Anne Boleyn & Elizabeth I by Tracy Borman

Anne Boleyn & Elizabeth I by Tracy Borman

Author:Tracy Borman
Language: eng
Format: epub
Publisher: Grove Atlantic


If this was an open invitation for Elizabeth to patronise such a work, she did not take him up on it. Neither is there any evidence that she acted on Ales’s hint that he might be rewarded for his letter – he even included an address for any financial gifts to be sent. But his words had left a profound impression on the new queen, stoking her already fierce loyalty towards her late mother. It also strengthened her determination to avenge Anne’s death by firmly establishing the religion of which her mother had been such a passionate advocate.

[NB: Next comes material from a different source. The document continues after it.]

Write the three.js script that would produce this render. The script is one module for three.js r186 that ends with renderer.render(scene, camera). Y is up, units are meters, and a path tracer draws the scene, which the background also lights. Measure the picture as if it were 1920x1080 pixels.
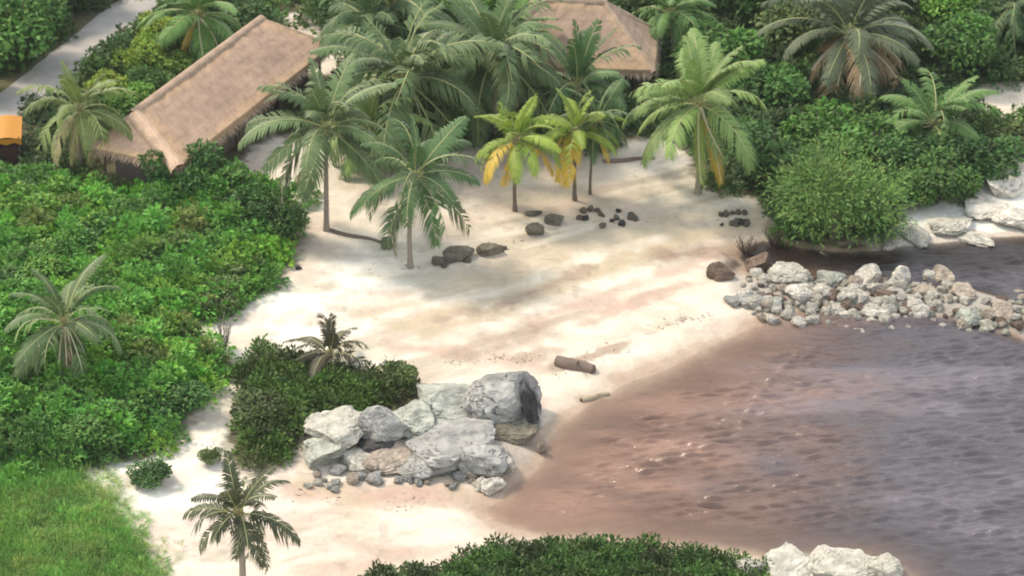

Elizabeth’s accession had sparked a flurry of celebratory prose among Protestant writers, all rejoicing that at last God’s will would be done. They were also quick to praise Anne Boleyn as the inspiration for the new queen’s reformist beliefs. John Foxe, whose Acts and Monuments first appeared in 1559, proclaimed: ‘What a zealous defender she was of Christ’s gospel all the world doth know, and her acts do and will declare to the world’s end.’ He also hailed Elizabeth’s accession as ‘the evident demonstration of God’s favour’ towards Anne Boleyn ‘in maintaining, preserving, and advancing the offspring of her body, the lady Elizabeth, now queen’.20 Other Protestant writers eagerly drew comparisons between the religious stance of the new queen and that of ‘Queen Anne the mother of this blessed woman’. John Aylmer, who had fled to Switzerland during Mary’s reign and returned to England as soon as he received news of Elizabeth’s accession, praised Anne as ‘the crop and root’ of the English Reformation.21 It was a theme that continued throughout Elizabeth’s reign. Writing in the 1570s, John Bridges described Anne as ‘a sweet sacrifice to God and a most holy martyr’ whom Henry VIII had unjustly put to death, while Ralph Holinshed referred to her ‘zeal of religion’.22

William Latymer, formerly chaplain to Anne Boleyn, presented Elizabeth with an essay praising her mother’s virtues in general and her religious activities in particular.23 Latymer had suffered for his association with the fallen queen and had been arrested for importing heretical books from Flanders on her behalf. Anne had been unable to intercede for him because by then she was in the Tower, awaiting death. Upon Mary’s accession, he had lost all his preferments because of his Protestant faith, but Elizabeth restored these to him when she became queen. In his ‘Cronickille of Anne Bulleyne’, he began by drawing a direct comparison between mother and daughter: ‘When I considered with myself … the manifold gifts of nature and virtuous qualities which set forth and magnify your royal name, I could not but remember the excellent virtues, and princely qualities wherewith your majesty’s dearest mother, the most gracious lady, queen Anne, was adorned and beautified in the time of his majesty’s noble reign.’ As one of only a few people known to Elizabeth who could remember her mother, Latymer declared his determination ‘that the same might not be utterly forgotten, but be commended to immortal memory’.